La quota italiana per la fase di sviluppo è di 595 milioni di euro. Il vero salasso, però, arriverà quando l’Italia comprerà le componenti del sistema: i missili Patriot-3, le unità di lancio, il radar multifunzionale e le altre periferiche. Nel 2002, la stima del ministero per l’impegno finanziario dell’Italia era di 2,2 miliardi. Un costo legato al numero delle batterie che ogni paese intende acquistare. Salvo ripensamenti, l’Italia ne dovrebbe comprare 9 (contro le 12 tedesche e le 48 americane). Nel frattempo, però, il progetto in comune con i francesi ha cominciato ad avere aspirazioni simili al Meads. Il secondo blocco del Fsaf, infatti, punta a integrare la difesa contro i missili da crociera con funzioni antibalistiche. I due programmi si trovano così sempre più in competizione tra loro. E in questo momento di crisi finanziaria, anche in commissione Difesa non manca chi si interroga su quale dei due progetti interrompere. Il sistema a guida francese, già costato molto alle casse italiane, è quasi pronto ma, finché non viene approvato il secondo blocco, ci potrà difendere solo contro i missili a corta gittata. Il Meads sarà operativo molto più tardi (nella seconda metà del nuovo decennio) ma darà all’Italia capacità più avanzate. Un nostro ritiro avrebbe un impatto anche industriale, dato che farebbe saltare il contratto con la Mdba Italia, un’azienda controllata al 25 per cento da Finmeccanica con ordini che superano i 13 miliardi di euro, compresi il Fsaf e il Meads, coprodotto assieme alla Lockheed Martin e alla Eads/Lfk. Nella divisione dei compiti, al nostro paese sono state assegnate alcune parti del lanciatore e del radar, uno dei gioielli della tecnologia di punta Usa.
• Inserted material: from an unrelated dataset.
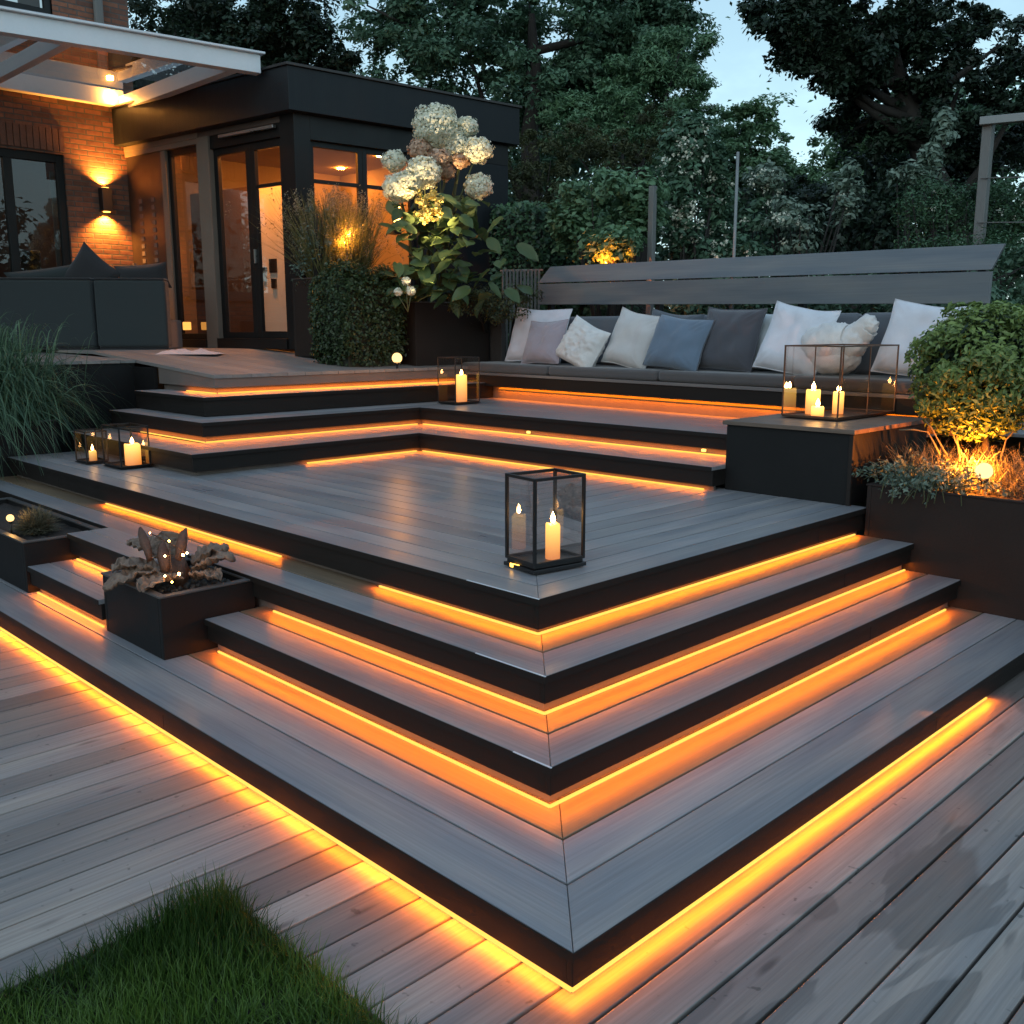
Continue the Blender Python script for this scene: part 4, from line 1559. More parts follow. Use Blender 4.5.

Con il recente cambio di governo e le difficoltà economiche, anche in Italia qualcuno comincia a volerci vedere più chiaro. Promette battaglia Elettra Deiana, deputata di Rifondazione in commissione Difesa: «Ho chiesto un’audizione sulle questioni degli armamenti. In sede di Finanziaria presenteremo un ordine del giorno finale che chiede trasparenza su tutti questi progetti megagalattici di cui non si capisce la ragione strategica». Anche Monica Frassoni, copresidente del gruppo dei Verdi al Parlamento europeo, è molto critica e annuncia un ordine del giorno dei suoi colleghi a Roma: «Il Meads è un progetto inutile, un residuo della guerra fredda e fuori dalla logica di difesa europea. Purtroppo molto spesso a guidare le priorità sono le industrie e in questo caso pesa l’interesse di Finmeccanica».

Negli ambienti della Difesa negano che si tratti di un retaggio del passato: «È vero che al momento la situazione del nord Africa è abbastanza tranquilla ma se dovesse cambiare la geopolitica il sistema di difesa non lo possiamo comprare da un giorno all’altro. Del resto, i missili di teatro possono essere trasportati anche con una nave e ce li possiamo trovare al largo in meno di dieci giorni. Tra pochi anni, anche l’Iran sarà in grado di colpirci e se il Meads si sviluppa come speriamo potrà proteggerci anche da gittate superiori ai mille chilometri». Anche il generale Franco Angioni, ex comandante della missione in Libano negli anni Ottanta ed ex parlamentare Ds, riconosce l’utilità del Meads ma esclude che sia prioritaria: «La difesa antibalistica è un’assicurazione contro dittatori arroganti con ampie disponibilità finanziarie. Certo in questo periodo in cui non ci sono nemmeno i soldi per addestrare i nostri soldati e per fare il pieno di benzina ai nostri mezzi è un’agiatezza che non ci possiamo permettere. Le priorità sono altre». Lusso o necessità, l’Italia continua a pagare i conti della Difesa. Spesso senza sapere perché.